Source code is the recipe
Most software arrives as a finished application. Open-source software also makes its human-readable instructions available. Developers can audit those instructions, propose fixes, or build a modified version.
The licence is the rulebook
Open source is a legal category. Licences such as GPL, MIT, and Apache 2.0 grant different permissions and impose different obligations. “Available on GitHub” is not automatically the same as open source.
| Licence | What it asks of you | Examples |
|---|---|---|
| MIT | Keep the copyright notice. Otherwise, do what you want. | jQuery, Rails, Swift |
| Apache 2.0 | MIT, plus patent grants, plus a notice file on changes. | Kubernetes, Android, TensorFlow |
| GPL v3 | If you distribute a modified version, share your changes under the same licence. | Linux kernel, GIMP, Bash |
| AGPL v3 | GPL, plus the same sharing rule applies to network use. | Nextcloud, Grafana, Mastodon |
| BSL / SSPL | Source-available, not open source. Used by some database companies. | MongoDB, CockroachDB |
Free software can still cost money
A project may charge for hosting, support, training, certification, or enterprise features. The freedom is about control and permission, not a promise that every service costs zero.

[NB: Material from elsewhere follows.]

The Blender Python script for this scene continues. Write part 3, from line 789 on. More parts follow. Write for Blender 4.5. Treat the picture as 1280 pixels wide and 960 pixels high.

Community does not mean amateur
The Linux kernel, Kubernetes, PostgreSQL, and most of the modern web are developed in the open by a mix of volunteers and paid engineers from major companies.
The trade-off
You gain transparency, portability, and the ability to change suppliers. You may also take on more responsibility for integration, updates, support, and operational knowledge.
Open source gives you options. It does not remove the need to make good technical decisions. The Linux Institute team
How to think about an open-source project
Three signals matter:
- Backing. Is there a foundation, a company, or a critical mass of contributors keeping it alive?
- Cadence. Does the project publish releases on a predictable schedule, with notes about what changed?
- Adoption. Are governments, universities, or well-known companies running it in production?
If the answer to all three is yes, the project is probably a safer bet than the equivalent closed-source product — at zero licensing cost, and with the option to migrate away.